Monday, September 22, 2008

My Son is a Wimp. Yay!

We got a call from the Principal today. It's our first. Our oldest is in 3rd grade, and never has been within 100 feet of trouble. Christian has been in first grade for 2 weeks and 3 days, and we got the call. He was involved in an altercation at school today. A girl bent his finger back in the classroom after losing a math game, and it really hurt him.

He has a large array of things to do in retaliation, like everyone does. Angry words, hit her back, walk away, taunt her. But he didn't take the aggressive actions he could have. He teared up, and that was it. His teacher saw what happened and took care of the girl.

Katrina called me to say how proud she was. I'm a little torn. I've always felt a little shame that I didn't stand up for myself more when I was a kid. At the same time, we have taught our kids pretty relentlessly that physical retaliation is not appropriate in any circumstance. And Christian has no fighting skills - we haven't taught him how to fight.

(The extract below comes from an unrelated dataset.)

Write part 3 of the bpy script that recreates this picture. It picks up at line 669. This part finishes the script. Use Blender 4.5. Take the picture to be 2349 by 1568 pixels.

In the end, I know it takes stronger character to not retaliate than it does to fight back. So I'm proud of him, too. He's a very good kid. Even though we have issues with him fighting with his siblings sometimes, he always recognizes when he's wrong. So, at 6, he's learned an awful lot about himself, dealing with others, and reactions to a difficult situation.

He's a sensitive kid. As a child, I cried a lot. Other kids called me a crybaby. It didn't help me that I knew even then that they were right. As I've gotten older, I've learned to control it a bit. I'll never be a stoic. I have wished that I learned how to control that better when I was younger. I wonder if he'll cry when other kids call him the equivalent of "Tom cat"? Or when he comes in second in the spelling bee? Or loses once in a math contest? Spilling a bit too much of my past here....

So I hope he can learn to think about his reaction before he does it. I no longer cry when someone says something negative to me. It's hard for me to speak to people in authority for some reason. My boss is fine, his boss is fine, but dealing with management above that level in a 1:1 context is hard for me. Likewise, when speaking to groups about things that are really important to me (like giving retaliation and harassment training to my team at work or speaking in church) often makes me tear up.

Maybe that's why one of my favorite country songs will always remain "The Coward of the County".